→ **TO BE DONE**
Check every line in the records below for the word "pixels" and report how many have it, nothing more.

→ **EXTRACTED MATERIAL**
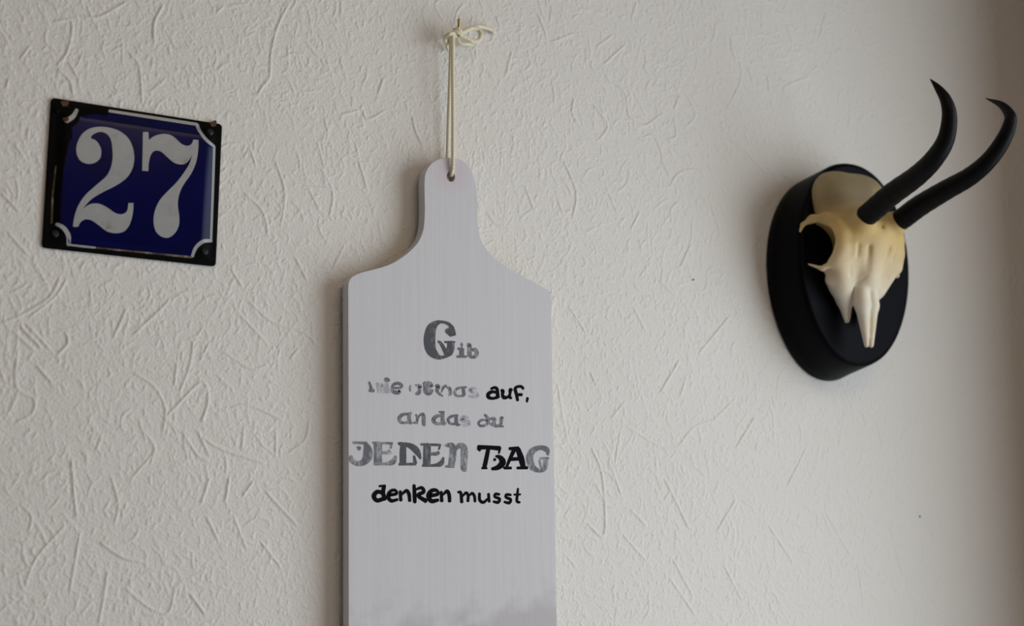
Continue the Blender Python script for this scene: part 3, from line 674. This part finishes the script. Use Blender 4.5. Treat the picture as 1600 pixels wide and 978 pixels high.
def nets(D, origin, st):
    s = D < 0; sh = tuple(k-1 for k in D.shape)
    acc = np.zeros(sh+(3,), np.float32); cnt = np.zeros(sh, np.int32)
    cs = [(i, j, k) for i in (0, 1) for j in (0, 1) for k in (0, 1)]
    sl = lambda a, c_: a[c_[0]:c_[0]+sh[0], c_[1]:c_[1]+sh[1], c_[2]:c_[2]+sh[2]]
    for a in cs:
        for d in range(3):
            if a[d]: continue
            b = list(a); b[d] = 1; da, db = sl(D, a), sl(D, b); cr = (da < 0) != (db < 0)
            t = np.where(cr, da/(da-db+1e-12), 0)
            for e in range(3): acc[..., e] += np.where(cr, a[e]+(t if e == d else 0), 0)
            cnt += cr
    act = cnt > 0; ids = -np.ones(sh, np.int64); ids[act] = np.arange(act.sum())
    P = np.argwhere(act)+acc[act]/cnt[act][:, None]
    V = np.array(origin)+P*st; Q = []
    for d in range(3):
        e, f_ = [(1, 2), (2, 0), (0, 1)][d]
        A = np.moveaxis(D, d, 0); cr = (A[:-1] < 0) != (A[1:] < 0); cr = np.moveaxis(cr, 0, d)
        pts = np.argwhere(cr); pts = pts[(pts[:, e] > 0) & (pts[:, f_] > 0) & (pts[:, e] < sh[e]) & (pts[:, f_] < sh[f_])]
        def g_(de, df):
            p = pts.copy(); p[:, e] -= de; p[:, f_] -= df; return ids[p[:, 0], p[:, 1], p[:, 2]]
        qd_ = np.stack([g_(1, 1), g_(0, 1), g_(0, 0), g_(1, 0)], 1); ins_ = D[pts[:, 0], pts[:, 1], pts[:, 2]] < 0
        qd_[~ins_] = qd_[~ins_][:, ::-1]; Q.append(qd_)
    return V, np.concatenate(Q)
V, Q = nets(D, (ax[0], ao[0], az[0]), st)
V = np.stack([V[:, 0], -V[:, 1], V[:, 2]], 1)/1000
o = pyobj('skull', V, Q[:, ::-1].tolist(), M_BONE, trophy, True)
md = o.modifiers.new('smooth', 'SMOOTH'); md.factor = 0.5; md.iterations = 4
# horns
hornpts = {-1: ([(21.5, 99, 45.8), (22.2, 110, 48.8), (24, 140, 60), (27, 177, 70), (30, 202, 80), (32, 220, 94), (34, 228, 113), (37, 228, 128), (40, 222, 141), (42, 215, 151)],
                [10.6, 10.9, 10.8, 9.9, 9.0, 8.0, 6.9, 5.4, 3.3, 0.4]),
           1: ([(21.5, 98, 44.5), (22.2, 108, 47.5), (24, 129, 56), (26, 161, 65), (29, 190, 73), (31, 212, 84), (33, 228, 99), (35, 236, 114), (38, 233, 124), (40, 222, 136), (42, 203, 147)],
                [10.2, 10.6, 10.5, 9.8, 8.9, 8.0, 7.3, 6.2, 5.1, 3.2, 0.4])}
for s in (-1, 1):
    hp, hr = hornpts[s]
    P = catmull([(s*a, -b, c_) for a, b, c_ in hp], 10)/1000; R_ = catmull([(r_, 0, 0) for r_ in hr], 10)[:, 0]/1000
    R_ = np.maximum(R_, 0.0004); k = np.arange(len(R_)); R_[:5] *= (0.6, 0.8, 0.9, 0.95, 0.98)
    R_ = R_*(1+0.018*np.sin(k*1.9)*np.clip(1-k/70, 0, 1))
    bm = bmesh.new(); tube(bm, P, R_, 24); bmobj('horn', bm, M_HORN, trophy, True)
==
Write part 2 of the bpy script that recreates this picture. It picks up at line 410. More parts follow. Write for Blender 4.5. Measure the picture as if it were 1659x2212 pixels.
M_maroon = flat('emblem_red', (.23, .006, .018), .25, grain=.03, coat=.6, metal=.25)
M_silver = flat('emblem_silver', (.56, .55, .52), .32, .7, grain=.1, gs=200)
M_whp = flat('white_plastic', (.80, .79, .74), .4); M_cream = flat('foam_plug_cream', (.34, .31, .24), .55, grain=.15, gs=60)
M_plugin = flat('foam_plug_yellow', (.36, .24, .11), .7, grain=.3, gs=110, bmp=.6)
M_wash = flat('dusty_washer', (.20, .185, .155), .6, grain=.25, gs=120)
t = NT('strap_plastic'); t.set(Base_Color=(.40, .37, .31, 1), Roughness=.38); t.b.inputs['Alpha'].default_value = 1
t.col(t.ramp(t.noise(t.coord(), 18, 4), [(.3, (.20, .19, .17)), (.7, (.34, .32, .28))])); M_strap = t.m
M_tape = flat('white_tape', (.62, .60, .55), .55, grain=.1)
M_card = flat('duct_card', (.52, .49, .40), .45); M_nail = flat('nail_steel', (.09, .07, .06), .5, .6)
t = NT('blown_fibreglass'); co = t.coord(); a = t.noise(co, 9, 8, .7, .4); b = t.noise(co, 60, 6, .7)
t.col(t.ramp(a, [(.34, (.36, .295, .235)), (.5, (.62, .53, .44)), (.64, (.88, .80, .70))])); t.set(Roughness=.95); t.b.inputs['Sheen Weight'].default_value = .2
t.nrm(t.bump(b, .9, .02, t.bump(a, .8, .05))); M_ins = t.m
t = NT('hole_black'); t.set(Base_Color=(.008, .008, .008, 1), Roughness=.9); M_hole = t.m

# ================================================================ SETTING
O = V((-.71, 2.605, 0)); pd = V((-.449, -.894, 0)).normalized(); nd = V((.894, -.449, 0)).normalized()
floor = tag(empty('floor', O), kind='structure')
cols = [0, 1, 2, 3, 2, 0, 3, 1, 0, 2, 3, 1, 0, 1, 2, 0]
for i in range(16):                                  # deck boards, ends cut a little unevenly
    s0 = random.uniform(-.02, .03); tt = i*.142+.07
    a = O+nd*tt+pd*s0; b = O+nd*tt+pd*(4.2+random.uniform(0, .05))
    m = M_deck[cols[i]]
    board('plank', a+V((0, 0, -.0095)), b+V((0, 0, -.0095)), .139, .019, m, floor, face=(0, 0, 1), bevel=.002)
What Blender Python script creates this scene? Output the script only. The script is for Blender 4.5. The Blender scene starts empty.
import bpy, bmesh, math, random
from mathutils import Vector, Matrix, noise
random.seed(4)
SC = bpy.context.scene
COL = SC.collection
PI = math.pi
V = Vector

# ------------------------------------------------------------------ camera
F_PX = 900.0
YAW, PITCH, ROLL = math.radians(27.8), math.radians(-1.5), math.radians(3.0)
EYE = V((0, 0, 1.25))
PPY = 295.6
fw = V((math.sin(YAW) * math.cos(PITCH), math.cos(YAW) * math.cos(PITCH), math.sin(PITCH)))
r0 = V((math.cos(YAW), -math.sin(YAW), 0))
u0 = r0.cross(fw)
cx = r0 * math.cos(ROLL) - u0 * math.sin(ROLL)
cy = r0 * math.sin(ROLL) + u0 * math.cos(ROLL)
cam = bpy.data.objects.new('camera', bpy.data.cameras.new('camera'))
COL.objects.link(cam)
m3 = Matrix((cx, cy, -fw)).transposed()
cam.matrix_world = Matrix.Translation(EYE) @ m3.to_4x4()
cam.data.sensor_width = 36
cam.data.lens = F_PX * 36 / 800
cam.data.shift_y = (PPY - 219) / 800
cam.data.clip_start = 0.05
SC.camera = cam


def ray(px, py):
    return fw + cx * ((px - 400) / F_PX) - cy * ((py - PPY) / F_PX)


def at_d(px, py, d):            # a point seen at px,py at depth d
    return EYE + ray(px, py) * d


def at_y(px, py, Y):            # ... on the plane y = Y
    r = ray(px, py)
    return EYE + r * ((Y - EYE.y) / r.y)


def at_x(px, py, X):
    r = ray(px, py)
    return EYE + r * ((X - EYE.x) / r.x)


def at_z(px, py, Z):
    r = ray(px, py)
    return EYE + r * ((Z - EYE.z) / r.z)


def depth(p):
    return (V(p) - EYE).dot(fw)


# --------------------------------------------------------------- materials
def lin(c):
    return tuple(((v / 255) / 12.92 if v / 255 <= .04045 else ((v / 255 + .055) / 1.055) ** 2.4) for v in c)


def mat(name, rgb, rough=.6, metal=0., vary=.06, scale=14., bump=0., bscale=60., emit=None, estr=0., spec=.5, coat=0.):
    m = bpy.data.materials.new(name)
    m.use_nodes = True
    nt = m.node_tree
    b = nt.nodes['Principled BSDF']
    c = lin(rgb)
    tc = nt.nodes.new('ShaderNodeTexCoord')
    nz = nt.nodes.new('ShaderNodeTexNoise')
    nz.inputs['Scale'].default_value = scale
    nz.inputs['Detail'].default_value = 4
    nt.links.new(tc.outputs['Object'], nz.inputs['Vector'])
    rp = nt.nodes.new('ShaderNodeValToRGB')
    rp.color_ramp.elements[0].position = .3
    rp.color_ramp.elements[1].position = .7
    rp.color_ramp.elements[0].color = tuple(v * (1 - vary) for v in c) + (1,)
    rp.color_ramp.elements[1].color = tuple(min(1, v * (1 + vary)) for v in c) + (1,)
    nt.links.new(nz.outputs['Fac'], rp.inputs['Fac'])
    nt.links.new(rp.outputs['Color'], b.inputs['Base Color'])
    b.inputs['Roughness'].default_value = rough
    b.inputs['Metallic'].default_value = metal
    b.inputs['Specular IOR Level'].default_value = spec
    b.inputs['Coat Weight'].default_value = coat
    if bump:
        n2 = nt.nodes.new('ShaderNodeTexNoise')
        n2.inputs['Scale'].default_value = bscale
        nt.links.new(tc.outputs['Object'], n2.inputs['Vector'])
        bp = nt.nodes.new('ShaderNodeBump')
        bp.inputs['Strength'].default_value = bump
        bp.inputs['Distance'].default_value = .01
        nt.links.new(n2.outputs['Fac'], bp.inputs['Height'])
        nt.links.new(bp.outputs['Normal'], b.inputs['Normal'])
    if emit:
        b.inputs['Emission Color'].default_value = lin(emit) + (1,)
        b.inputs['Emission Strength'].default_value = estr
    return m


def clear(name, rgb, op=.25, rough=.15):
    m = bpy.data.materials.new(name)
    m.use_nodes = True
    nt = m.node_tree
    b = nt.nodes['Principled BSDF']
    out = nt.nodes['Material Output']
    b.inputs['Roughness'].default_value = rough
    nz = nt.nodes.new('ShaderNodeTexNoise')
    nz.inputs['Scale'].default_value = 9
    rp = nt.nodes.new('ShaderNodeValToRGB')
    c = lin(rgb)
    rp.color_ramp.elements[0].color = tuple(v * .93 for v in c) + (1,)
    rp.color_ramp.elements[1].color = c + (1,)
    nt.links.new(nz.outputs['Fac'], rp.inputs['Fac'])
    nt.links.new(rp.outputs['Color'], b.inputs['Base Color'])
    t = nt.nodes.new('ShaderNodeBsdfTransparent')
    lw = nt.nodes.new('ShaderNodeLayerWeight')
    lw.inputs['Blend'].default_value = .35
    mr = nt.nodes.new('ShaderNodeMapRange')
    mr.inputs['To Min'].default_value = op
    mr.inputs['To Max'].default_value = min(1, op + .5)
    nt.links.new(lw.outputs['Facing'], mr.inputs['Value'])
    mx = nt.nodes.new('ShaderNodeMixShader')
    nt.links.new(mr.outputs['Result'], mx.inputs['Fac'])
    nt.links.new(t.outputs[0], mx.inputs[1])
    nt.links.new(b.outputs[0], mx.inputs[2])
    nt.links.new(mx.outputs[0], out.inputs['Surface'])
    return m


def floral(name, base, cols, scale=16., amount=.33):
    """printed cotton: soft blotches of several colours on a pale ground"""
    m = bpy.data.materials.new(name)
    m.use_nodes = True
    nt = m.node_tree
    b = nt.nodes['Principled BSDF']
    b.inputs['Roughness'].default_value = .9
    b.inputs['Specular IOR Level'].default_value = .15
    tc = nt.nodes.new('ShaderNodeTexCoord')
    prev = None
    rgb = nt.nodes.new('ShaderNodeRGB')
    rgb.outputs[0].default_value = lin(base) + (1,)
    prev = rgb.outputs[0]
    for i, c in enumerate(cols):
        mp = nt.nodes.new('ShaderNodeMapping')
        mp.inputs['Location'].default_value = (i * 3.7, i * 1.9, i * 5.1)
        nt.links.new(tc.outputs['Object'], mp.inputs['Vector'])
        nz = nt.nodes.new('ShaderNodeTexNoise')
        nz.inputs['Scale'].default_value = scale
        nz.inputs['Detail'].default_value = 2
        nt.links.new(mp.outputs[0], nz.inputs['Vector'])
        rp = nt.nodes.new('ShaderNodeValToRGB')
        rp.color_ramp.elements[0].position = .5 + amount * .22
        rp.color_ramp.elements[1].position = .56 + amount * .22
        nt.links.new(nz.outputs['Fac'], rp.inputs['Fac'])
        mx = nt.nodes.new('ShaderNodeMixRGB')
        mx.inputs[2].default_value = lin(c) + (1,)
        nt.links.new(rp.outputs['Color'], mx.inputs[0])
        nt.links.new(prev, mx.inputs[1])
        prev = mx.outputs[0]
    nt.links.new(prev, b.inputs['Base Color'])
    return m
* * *
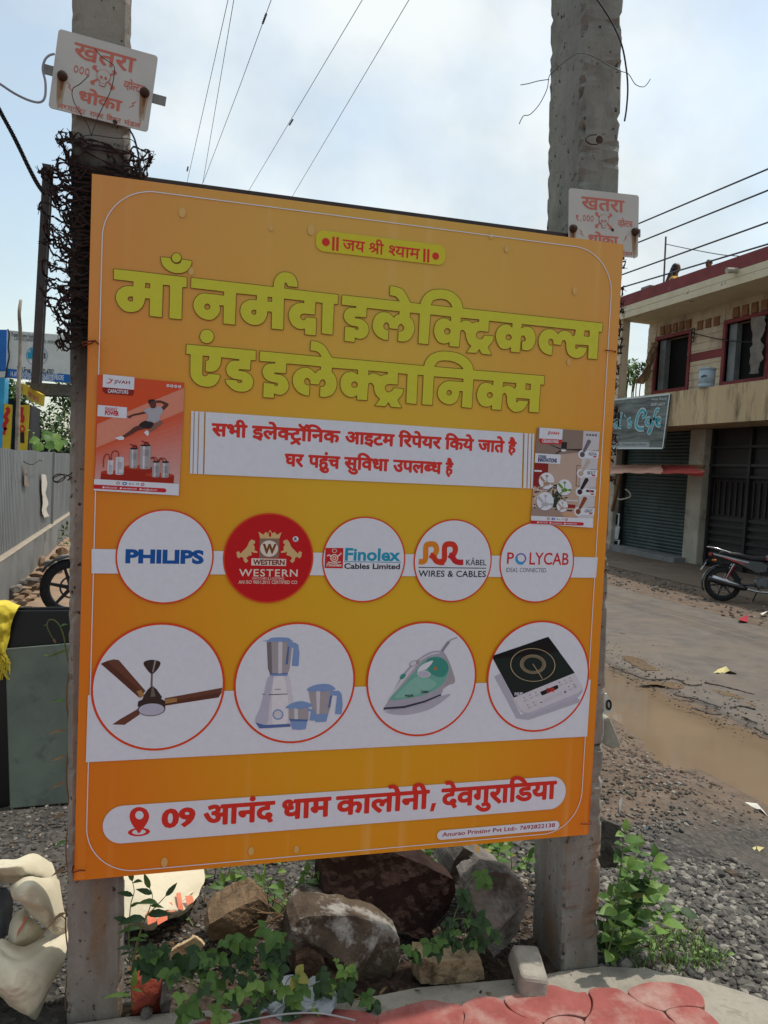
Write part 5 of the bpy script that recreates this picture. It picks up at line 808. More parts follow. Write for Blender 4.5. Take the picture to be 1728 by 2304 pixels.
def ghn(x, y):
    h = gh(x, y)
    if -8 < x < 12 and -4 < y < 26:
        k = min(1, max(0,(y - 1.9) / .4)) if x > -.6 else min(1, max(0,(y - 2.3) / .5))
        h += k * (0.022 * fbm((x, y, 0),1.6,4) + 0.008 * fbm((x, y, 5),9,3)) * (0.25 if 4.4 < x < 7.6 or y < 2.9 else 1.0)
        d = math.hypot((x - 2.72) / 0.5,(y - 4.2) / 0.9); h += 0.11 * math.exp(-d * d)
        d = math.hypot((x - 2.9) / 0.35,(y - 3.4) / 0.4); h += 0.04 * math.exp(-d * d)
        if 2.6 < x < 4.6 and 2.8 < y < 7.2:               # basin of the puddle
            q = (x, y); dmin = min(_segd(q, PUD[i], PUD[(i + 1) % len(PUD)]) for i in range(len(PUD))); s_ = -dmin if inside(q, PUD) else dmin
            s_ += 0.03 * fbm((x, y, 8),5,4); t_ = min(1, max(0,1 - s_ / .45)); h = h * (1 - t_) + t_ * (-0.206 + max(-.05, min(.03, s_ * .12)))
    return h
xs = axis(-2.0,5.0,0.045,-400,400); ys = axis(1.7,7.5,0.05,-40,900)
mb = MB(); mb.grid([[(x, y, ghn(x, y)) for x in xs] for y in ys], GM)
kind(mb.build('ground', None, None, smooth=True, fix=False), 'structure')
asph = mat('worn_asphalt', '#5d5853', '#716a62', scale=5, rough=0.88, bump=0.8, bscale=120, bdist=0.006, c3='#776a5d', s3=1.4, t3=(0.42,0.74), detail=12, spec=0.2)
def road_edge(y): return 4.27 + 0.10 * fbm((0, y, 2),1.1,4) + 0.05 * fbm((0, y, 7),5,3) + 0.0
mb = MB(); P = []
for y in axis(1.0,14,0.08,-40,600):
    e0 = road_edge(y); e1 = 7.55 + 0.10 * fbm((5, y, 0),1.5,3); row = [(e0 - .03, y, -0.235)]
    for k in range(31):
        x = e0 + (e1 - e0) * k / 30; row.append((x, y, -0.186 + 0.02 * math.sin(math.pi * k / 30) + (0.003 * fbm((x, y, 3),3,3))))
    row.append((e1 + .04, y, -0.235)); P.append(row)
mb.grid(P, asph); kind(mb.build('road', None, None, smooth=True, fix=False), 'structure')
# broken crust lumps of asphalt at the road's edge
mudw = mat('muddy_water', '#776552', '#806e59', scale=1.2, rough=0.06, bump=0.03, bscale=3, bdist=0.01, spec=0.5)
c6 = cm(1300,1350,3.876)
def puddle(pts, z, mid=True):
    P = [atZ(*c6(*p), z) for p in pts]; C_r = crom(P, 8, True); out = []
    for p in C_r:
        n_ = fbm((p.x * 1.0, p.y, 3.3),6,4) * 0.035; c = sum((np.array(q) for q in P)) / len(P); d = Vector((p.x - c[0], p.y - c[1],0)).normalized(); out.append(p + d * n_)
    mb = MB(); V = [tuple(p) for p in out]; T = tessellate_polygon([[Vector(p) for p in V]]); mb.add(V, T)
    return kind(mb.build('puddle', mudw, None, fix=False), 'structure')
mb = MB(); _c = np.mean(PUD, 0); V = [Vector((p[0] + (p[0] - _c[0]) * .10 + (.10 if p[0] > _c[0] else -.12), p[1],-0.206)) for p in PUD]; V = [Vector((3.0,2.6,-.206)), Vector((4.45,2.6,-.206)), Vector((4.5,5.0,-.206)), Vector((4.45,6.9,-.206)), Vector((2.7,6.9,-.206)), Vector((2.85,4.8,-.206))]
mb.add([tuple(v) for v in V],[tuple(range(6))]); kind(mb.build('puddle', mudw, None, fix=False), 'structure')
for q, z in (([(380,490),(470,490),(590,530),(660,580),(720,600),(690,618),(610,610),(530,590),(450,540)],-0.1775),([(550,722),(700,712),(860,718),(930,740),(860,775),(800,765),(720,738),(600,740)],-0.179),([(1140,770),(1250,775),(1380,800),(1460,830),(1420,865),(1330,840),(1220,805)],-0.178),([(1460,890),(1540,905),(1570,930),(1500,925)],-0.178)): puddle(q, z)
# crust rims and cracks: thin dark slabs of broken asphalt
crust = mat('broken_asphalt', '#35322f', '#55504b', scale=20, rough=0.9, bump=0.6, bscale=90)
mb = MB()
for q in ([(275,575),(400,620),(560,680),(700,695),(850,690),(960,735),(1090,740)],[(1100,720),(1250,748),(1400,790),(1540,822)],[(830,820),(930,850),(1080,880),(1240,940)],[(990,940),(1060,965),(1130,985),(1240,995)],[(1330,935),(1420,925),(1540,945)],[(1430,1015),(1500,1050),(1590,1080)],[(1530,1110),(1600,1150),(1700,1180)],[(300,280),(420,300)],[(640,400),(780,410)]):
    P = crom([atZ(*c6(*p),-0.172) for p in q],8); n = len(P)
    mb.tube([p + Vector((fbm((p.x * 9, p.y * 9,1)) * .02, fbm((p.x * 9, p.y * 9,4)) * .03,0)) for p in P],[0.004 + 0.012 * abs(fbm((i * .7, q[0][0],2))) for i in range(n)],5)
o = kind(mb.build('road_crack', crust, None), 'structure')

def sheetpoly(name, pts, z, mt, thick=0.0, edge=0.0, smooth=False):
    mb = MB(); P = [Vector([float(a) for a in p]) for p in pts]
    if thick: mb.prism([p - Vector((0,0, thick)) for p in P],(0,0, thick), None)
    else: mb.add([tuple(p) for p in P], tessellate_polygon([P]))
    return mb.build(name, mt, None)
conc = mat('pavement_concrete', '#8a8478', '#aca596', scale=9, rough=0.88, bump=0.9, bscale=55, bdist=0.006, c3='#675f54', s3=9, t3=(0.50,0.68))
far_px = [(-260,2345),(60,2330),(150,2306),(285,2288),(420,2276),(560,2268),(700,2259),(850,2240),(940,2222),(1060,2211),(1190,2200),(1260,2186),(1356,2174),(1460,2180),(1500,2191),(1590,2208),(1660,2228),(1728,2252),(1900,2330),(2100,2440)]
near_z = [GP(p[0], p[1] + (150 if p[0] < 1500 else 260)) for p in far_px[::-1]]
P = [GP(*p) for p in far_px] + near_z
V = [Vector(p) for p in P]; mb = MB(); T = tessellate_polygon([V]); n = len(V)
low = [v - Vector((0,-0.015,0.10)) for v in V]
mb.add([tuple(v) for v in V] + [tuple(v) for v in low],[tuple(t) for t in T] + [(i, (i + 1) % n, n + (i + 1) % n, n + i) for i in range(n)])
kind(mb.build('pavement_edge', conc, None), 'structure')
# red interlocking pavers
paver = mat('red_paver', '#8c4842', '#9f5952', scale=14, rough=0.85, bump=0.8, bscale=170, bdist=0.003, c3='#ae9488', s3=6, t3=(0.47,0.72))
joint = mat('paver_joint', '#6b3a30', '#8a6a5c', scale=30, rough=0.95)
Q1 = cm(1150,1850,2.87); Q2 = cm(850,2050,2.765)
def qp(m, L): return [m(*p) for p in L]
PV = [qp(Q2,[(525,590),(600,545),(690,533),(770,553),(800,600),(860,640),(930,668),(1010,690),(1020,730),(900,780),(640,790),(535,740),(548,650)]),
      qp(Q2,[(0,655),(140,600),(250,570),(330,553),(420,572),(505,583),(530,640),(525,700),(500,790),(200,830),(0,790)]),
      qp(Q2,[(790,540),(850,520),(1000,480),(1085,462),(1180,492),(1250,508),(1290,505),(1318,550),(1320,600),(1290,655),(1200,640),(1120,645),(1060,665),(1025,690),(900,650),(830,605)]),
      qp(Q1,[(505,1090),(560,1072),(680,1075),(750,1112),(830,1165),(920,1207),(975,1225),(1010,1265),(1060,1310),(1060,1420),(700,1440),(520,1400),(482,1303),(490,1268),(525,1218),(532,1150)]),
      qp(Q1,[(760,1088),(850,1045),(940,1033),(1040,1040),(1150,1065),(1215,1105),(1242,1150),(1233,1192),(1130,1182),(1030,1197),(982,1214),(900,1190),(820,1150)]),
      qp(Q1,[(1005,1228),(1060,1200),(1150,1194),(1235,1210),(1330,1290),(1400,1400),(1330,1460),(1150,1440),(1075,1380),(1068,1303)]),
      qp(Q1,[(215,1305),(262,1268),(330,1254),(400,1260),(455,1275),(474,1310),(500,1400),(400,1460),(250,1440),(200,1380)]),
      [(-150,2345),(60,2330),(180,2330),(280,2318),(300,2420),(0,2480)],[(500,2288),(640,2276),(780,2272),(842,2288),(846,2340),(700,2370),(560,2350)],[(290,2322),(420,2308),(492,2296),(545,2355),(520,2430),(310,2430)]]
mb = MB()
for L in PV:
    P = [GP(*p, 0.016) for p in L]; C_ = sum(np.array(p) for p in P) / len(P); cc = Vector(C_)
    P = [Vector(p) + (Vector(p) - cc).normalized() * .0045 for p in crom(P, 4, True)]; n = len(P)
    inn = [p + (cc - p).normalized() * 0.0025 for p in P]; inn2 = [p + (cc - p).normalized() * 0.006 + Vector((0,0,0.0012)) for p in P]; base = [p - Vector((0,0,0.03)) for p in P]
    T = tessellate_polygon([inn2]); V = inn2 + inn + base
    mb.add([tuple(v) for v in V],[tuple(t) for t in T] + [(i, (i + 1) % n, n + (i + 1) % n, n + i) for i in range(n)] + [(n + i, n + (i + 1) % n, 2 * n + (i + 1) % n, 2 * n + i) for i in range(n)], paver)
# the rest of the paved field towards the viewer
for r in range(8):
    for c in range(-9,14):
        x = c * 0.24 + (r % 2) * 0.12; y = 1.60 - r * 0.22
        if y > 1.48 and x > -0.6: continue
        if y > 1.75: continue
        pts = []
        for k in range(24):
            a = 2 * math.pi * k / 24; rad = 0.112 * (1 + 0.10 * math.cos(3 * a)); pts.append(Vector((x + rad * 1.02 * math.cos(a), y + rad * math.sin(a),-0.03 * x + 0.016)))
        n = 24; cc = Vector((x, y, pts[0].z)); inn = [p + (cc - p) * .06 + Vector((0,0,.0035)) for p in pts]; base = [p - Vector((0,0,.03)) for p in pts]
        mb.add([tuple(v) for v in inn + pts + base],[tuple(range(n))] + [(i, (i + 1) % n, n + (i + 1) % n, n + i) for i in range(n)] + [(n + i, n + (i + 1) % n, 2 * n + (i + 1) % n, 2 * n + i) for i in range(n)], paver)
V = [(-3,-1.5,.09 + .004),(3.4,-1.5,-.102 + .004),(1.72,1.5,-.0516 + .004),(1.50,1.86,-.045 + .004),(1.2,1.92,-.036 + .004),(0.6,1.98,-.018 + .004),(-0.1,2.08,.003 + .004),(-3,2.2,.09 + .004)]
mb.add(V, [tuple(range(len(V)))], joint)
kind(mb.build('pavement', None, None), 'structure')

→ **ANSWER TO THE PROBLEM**
3